5) Y para aquellos que desconfían del pasado y sólo leen el mundo desde una inacabable actualidad, Pérez de la Fuente ha anticipado un buen golpe en la elección de los atuendos, haciendo no sólo que Segismundo vista ya vaqueros, ya ropa interior muy ajustada (los pies y el torso desnudos en la primera y la segunda jornada) sino aderezando a Rosaura, vestida de hombre, con chaquetas de cuero que ya quisiéramos todas las damas. El efectismo da su mejor sorpresa cuando hace que los guardias entren a la gruta con cascos de motociclista y armados con armas de fuego (de juguete) al mejor estilo Darth Vader de La guerra de las galaxias. Los contrastes se hacen extremados cuando estos guardias están cerca de los primos hermanos Estrella y Clotaldo, sobrinos del rey Basilio y aspirantes al trono de Polonia. Clotaldo viste de Drácula, Estrella viste de Cenicienta (la que va a la fiesta, antes de las doce de la noche), y los bailarines guardias y criados intercalan sus tirantes con elegantes sobretodos de corte futurista. Por supuesto habrá quien se sienta ultrajado por ese cóctel de atuendos que marginan obra y personajes de cualquier contexto histórico reconocible. Pero yo siempre estaré a favor de cambiar las envolturas a los contenidos valiosos, sólo para hacerlos más digeribles o más entretenidos. Es valioso el intento de ofrecer contenidos intemporales en atuendos completamente actuales e identificables con referentes de nuestro entorno cultural inmediato. Si, como he dicho más arriba, Calderón nos resulta tan esencialmente actual, ¿qué daño puede haber en vestir a sus personajes a la moda?

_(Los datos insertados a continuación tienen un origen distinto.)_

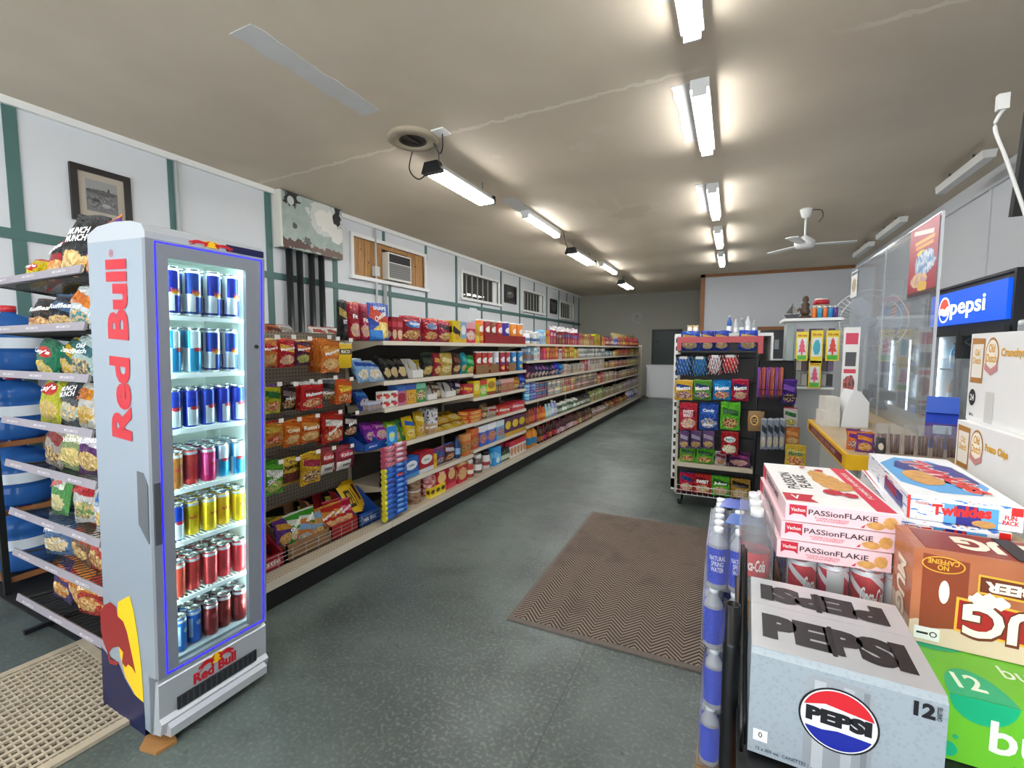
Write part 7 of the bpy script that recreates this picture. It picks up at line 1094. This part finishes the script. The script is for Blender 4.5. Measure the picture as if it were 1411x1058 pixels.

Además, hay algo interesante en el hecho de que el barroco, época de contrastes, sea, en alguna medida, representado mediante contrastes. En síntesis, yo creo que ese entrañable Segismundo calderoniano que, contundente, sintetiza en tres jornadas un largo proceso de transformación ideológica —el camino que va de la confianza ciega en el destino a la exigencia de la responsabilidad por los propios actos y al ejercicio voluntario de la individualidad— viste con vaqueros porque puede ser cualquiera de nosotros.

6) Dos momentos que señalaré con rotulador en mi memoria: i) el monólogo central de la obra —por supuesto, el que termina con los dos versos siguientes: «que toda la vida es sueño / y los sueños, sueños son»— enunciado con una intensidad conmovedora por un Fernando Cayo tendido sobre el suelo, su rostro saliendo por el borde del escenario rompiendo la cuarta pared y firmemente iluminado desde abajo. ii) El momento en el que Segismundo está siendo empujado por los rebeldes a que reclame su derecho de príncipe y Fernando Cayo salta al patio de butacas —el teatro se ilumina entero— para tocar, con lentísima delicadeza, el rostro de uno de los espectadores, metiéndonos a todos en la realidad de su sueño, haciéndonos conscientes del sueño que nuestra propia vida está bebiendo con tanta sed en ese momento.

Un calderón trepidante e intemporal. Desnudez, erotismo, desengaño y verdad. Un Calderón en estado de gracia. ¿Los he convencido?